Über welchen anderen Weg als die militärische Stärke der Ukraine kann es zu einem Frieden kommen?
Putin wird auf Dauer große wirtschaftliche Schwierigkeiten bekommen. Er hat Russland auf Kriegswirtschaft umgestellt. Die kann sich über einen gewissen Zeitraum erhalten, indem sehr viele Waffen produziert werden, aber mittelfristig ist sie volkswirtschaftlich verheerend. Russland wird das nicht aushalten. Wichtig wäre, dass wir mehr Druck ausüben auf Staaten wie China, Indien, die Türkei, die Emirate, also all jene, mit denen Russland noch sehr viele Geschäfte macht. So wird der Krieg verlängert.
Trump sagt, er würde den Krieg nach einem Sieg bei der Präsidentschaftswahl im November beenden, noch bevor er im Januar das Amt antreten würde. Ist das eine realistische Möglichkeit?

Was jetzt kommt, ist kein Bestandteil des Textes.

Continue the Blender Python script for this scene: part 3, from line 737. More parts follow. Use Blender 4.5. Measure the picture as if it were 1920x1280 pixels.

Trump ist jemand, der große Deals machen will. Er hat sich in seiner ersten Amtszeit beispielsweise daran versucht, das Nordkorea-Problem zu lösen, aber die Komplexität der Frage unterschätzt. Im Fall eines Sieges von Trump würde aber in jedem Fall der Druck auf Deutschland, auf Europa wachsen, die Ukraine noch stärker zu unterstützen.
Es ist nicht so, dass Putin ewig durchhalten kann. Jeden Tag sterben russische Soldaten. Das werden über kurz oder lang auch die Menschen in Moskau und Sankt Petersburg mitbekommen. Putin glaubt nur, dass er einen längeren Atem hat als wir. Wir müssen beweisen, dass er falschliegt. Und das haben wir als Bündnis doch geschafft im Kalten Krieg. Wieso glauben wir, dass wir das jetzt nicht schaffen können?